Laddie John Dill (born Long Beach, CA, 1943) is an American artist. Dill calls his work "light sentences".[1] Dill received a BFA degree from Chouinard Art Institute, Los Angeles, in 1968.[2] He is the older brother of sculptor Guy Dill.[3]
Dill was educated at the Chouinard Art Institute in California, where he graduated with a BFA degree[4] with honors in 1968. After he graduated, he worked as a printing apprentice to Robert Rauschenberg, Jasper Johns, Roy Lichtenstein and Claes Oldenberg.

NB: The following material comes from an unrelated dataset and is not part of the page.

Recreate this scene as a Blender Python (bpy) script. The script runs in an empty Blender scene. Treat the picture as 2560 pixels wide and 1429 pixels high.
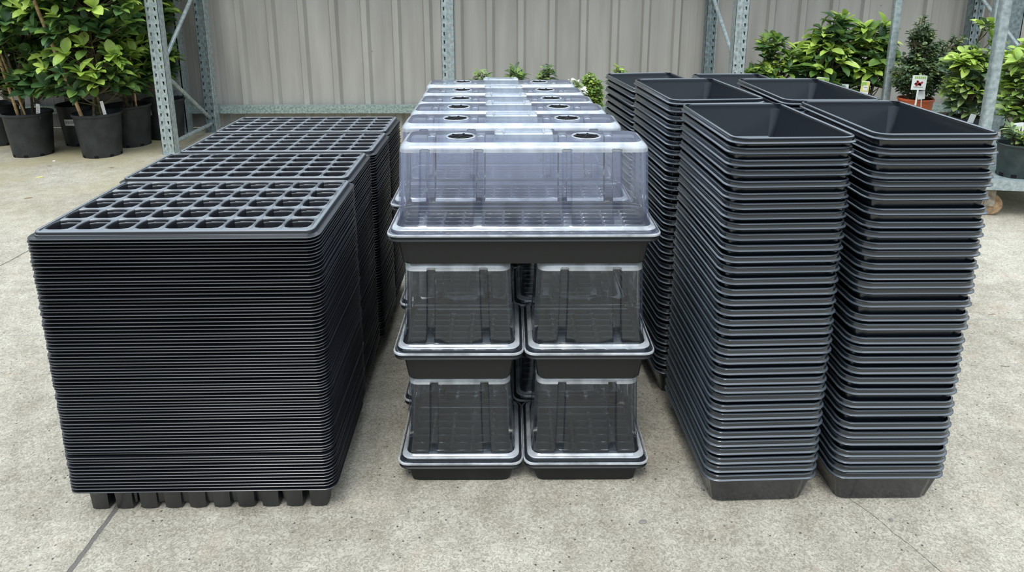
import bpy, bmesh, math, random
from mathutils import Vector, Matrix
PI = math.pi
SC = bpy.context.scene
COL = SC.collection
R = random.Random(7)

# ------------------------------------------------------------------ materials
def new_mat(name):
    m = bpy.data.materials.new(name); m.use_nodes = True
    nt = m.node_tree; nt.nodes.clear()
    out = nt.nodes.new('ShaderNodeOutputMaterial')
    return m, nt, out

def N(nt, t, **kw):
    n = nt.nodes.new(t)
    for k, v in kw.items():
        if k.startswith('i_'):
            n.inputs[k[2:].replace('_', ' ')].default_value = v
        else:
            setattr(n, k, v)
    return n

def principled(name, col, rough=.5, metal=0., spec=.5, noise=None, bump=None, coat=0., dust=None, top_sheen_z=None):
    """noise=(scale, darker colour, lighter colour); bump=(scale, strength, distance); var = brightness spread between objects"""
    m, nt, out = new_mat(name)
    b = N(nt, 'ShaderNodeBsdfPrincipled')
    b.inputs['Base Color'].default_value = (*col, 1)
    b.inputs['Roughness'].default_value = rough
    b.inputs['Metallic'].default_value = metal
    b.inputs['Specular IOR Level'].default_value = spec
    b.inputs['Coat Weight'].default_value = coat; b.inputs['Coat Roughness'].default_value = .12
    tc = N(nt, 'ShaderNodeTexCoord')
    if noise:
        n = N(nt, 'ShaderNodeTexNoise'); n.inputs['Scale'].default_value = noise[0]; n.inputs['Detail'].default_value = 6
        nt.links.new(tc.outputs['Object'], n.inputs['Vector'])
        cr = N(nt, 'ShaderNodeValToRGB')
        cr.color_ramp.elements[0].position = .35; cr.color_ramp.elements[0].color = (*noise[1], 1)
        cr.color_ramp.elements[1].position = .65; cr.color_ramp.elements[1].color = (*noise[2], 1)
        nt.links.new(n.outputs['Fac'], cr.inputs['Fac'])
        nt.links.new(cr.outputs['Color'], b.inputs['Base Color'])
    if dust:      # paler colour on upward faces, painted in for the light they catch
        ge = N(nt, 'ShaderNodeNewGeometry'); sx = N(nt, 'ShaderNodeSeparateXYZ'); nt.links.new(ge.outputs['Normal'], sx.inputs[0])
        mr = N(nt, 'ShaderNodeMapRange'); mr.inputs['From Min'].default_value = .35; mr.inputs['From Max'].default_value = .95
        nt.links.new(sx.outputs['Z'], mr.inputs['Value'])
        mx = N(nt, 'ShaderNodeMix', data_type='RGBA'); mx.inputs['A'].default_value = (*col, 1); mx.inputs['B'].default_value = (*dust, 1)
        fac = mr.outputs[0]
        if top_sheen_z is not None:      # only above this height of the thing: the deck, not the rims and cups
            so = N(nt, 'ShaderNodeSeparateXYZ'); nt.links.new(tc.outputs['Object'], so.inputs[0])
            gz = N(nt, 'ShaderNodeMath', operation='GREATER_THAN'); gz.inputs[1].default_value = top_sheen_z; nt.links.new(so.outputs['Z'], gz.inputs[0])
            mu = N(nt, 'ShaderNodeMath', operation='MULTIPLY'); nt.links.new(mr.outputs[0], mu.inputs[0]); nt.links.new(gz.outputs[0], mu.inputs[1]); fac = mu.outputs[0]
        nt.links.new(fac, mx.inputs['Factor']); nt.links.new(mx.outputs['Result'], b.inputs['Base Color'])
    if bump:
        n2 = N(nt, 'ShaderNodeTexNoise'); n2.inputs['Scale'].default_value = bump[0]; n2.inputs['Detail'].default_value = 4
        nt.links.new(tc.outputs['Object'], n2.inputs['Vector'])
        bp = N(nt, 'ShaderNodeBump'); bp.inputs['Strength'].default_value = bump[1]; bp.inputs['Distance'].default_value = bump[2]
        nt.links.new(n2.outputs['Fac'], bp.inputs['Height']); nt.links.new(bp.outputs['Normal'], b.inputs['Normal'])
    nt.links.new(b.outputs['BSDF'], out.inputs['Surface'])
    return m

M = {}
M['cell_plastic'] = principled('cell_plastic', (.006, .007, .010), .36, spec=.85, coat=.15, bump=(60, .05, .0004), dust=(.15, .165, .18), top_sheen_z=-.0045)
M['tray_plastic'] = principled('tray_plastic', (.007, .010, .014), .24, spec=.5, coat=.7, bump=(35, .04, .0006), dust=(.075, .09, .105))
M['base_plastic'] = principled('base_plastic', (.009, .010, .010), .5, spec=.4, bump=(120, .12, .0005))
M['insert_plastic'] = principled('insert_plastic', (.045, .048, .046), .30, spec=1.0, coat=1.0)
M['pot_plastic'] = principled('pot_plastic', (.018, .021, .022), .55, noise=(14, (.012, .014, .015), (.028, .032, .033)), bump=(50, .2, .001))
M['green_pot_plastic'] = principled('green_pot_plastic', (.02, .035, .032), .5, noise=(20, (.012, .022, .02), (.035, .05, .048)))
M['terracotta_plastic'] = principled('terracotta_plastic', (.55, .115, .035), .45)
M['soil'] = principled('soil', (.03, .022, .016), .95, noise=(60, (.01, .008, .006), (.07, .05, .035)), bump=(90, .8, .01))
M['galvanised'] = principled('galvanised', (.42, .48, .49), .42, metal=.55, noise=(45, (.30, .37, .38), (.52, .58, .58)))
M['galvanised_dark'] = principled('galvanised_dark', (.2, .25, .26), .5, metal=.5, noise=(45, (.14, .18, .19), (.26, .32, .33)))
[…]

Dill is associated with the California "Light and Space Movement". His work has been widely exhibited in museums and galleries, including those in New York, Paris, Seoul and other locations nationally and internationally. His first solo exhibition took place in 1971 at the Sonnabend Gallery. Dill is known for his glass, sand and light slab paintings from the 1960s and 1970s.[5] He also produced, starting in the 1970s, works with luminescent tubes charged with neon, mercury and argon gasses. He has described these works as "light sentences," referring to language, and as "light plains".[6] [7]
Dill has received two grants from the National Endowment for the Arts, a Guggenheim fellowship, and a grant from the Pollock-Krasner Foundation.[8]
Dill's work is held in the permanent collections of the Laguna Art Museum,[9] the Santa Barbara Museum of Art,[10] MOCA Los Angeles,[11] the Smithsonian American Art Museum,[12] among others.